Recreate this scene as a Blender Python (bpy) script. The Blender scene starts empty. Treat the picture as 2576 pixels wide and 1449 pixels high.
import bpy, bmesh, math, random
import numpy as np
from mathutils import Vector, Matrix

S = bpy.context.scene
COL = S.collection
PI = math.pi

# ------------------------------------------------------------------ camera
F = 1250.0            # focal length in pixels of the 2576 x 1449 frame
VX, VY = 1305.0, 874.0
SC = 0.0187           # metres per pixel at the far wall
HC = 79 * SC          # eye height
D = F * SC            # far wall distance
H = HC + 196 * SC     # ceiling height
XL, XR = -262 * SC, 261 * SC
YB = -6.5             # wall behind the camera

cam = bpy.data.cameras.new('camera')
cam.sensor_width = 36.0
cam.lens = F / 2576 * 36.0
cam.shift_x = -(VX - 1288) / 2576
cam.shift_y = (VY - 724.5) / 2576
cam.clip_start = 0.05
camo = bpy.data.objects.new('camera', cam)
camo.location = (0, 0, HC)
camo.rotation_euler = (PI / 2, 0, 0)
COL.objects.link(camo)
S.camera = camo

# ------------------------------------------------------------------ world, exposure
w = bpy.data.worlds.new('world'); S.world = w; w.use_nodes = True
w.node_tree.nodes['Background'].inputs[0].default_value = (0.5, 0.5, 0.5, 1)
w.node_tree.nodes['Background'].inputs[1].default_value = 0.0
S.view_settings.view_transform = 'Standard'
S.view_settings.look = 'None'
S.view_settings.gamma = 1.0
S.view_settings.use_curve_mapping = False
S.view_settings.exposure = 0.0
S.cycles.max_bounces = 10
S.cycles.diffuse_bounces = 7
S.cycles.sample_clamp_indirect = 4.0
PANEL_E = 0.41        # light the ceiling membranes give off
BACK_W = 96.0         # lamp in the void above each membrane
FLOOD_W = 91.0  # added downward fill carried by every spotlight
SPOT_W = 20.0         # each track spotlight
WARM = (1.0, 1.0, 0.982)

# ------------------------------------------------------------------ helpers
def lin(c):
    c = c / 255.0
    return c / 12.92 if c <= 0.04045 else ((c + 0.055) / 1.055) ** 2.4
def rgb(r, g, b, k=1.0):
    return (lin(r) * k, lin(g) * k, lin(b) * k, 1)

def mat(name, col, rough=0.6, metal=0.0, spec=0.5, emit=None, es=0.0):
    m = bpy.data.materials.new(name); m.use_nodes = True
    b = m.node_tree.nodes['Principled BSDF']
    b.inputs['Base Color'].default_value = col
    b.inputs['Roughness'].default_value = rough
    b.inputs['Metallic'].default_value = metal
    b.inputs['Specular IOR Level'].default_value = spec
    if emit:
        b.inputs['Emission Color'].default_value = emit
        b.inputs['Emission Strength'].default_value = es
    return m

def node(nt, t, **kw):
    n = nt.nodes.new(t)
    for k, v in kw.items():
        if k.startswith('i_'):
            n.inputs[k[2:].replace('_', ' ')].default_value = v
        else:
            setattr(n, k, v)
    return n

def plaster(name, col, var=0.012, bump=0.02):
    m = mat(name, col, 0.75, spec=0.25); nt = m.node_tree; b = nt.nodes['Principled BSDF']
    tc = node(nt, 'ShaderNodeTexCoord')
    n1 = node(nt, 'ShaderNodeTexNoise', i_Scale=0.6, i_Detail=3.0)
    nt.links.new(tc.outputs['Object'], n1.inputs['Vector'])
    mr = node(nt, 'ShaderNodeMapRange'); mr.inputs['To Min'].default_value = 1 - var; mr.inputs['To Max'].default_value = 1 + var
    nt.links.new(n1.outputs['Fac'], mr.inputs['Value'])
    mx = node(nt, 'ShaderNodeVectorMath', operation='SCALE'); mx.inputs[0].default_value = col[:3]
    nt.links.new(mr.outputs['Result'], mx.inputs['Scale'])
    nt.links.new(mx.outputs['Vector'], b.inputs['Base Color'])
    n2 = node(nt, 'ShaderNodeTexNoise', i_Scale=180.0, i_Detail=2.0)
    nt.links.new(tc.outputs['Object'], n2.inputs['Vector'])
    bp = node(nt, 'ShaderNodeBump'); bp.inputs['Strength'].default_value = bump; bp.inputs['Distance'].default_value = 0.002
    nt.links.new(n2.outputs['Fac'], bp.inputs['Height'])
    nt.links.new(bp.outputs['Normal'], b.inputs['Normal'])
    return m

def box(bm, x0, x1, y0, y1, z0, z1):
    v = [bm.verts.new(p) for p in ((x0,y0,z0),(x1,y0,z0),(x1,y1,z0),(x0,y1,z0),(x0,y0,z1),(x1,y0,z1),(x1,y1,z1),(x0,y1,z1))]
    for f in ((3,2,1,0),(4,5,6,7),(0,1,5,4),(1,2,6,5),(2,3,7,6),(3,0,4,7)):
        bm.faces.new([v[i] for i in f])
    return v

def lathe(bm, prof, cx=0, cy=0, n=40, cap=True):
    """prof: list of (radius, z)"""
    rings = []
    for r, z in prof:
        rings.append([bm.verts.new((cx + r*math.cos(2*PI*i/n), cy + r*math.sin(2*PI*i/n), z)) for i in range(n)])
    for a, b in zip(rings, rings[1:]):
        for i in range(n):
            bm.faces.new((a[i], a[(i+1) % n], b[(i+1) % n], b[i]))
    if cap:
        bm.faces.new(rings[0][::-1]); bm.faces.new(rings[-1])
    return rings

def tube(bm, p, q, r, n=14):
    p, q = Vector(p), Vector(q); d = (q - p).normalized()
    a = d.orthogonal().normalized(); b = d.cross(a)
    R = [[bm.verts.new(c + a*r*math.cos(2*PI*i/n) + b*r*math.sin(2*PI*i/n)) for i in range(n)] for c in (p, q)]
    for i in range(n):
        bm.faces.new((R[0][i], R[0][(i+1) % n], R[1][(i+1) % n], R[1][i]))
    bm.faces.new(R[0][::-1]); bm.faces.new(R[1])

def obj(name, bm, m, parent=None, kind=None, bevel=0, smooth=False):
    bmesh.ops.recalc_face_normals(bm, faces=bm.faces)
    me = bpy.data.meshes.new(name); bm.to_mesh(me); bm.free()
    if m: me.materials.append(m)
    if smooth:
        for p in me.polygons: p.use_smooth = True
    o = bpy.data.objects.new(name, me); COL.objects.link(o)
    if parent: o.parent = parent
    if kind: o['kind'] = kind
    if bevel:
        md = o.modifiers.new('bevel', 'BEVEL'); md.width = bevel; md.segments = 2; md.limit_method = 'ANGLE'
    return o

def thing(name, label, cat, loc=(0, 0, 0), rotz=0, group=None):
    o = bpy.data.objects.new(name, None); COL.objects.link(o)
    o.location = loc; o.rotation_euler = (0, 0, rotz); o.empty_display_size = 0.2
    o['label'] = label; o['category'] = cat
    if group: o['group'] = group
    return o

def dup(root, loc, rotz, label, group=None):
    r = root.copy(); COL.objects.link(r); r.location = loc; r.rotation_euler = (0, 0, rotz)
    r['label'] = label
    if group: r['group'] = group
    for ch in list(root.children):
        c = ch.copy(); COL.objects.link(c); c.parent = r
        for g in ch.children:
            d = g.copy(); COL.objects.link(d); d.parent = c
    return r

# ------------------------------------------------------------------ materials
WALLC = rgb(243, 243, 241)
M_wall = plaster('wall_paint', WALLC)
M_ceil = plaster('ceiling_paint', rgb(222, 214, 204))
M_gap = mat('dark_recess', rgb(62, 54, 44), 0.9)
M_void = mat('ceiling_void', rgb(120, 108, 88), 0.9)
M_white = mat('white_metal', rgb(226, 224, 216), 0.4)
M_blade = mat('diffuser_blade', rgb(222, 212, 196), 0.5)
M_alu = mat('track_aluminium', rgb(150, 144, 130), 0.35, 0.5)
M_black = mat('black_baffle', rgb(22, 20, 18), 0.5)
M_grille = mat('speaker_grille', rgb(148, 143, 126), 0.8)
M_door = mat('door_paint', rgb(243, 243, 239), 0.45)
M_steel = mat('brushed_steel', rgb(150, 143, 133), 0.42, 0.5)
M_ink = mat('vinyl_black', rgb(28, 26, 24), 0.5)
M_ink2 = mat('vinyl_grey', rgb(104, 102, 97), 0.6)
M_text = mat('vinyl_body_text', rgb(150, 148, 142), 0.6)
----
> [Objective]
Return only the lines spanning from the first line of the material through the line with "PI = math.pi", copied exactly, both ends kept.

> [Answer below]
Recreate this scene as a Blender Python (bpy) script. The Blender scene starts empty. Treat the picture as 2576 pixels wide and 1449 pixels high.
import bpy, bmesh, math, random
import numpy as np
from mathutils import Vector, Matrix

S = bpy.context.scene
COL = S.collection
PI = math.pi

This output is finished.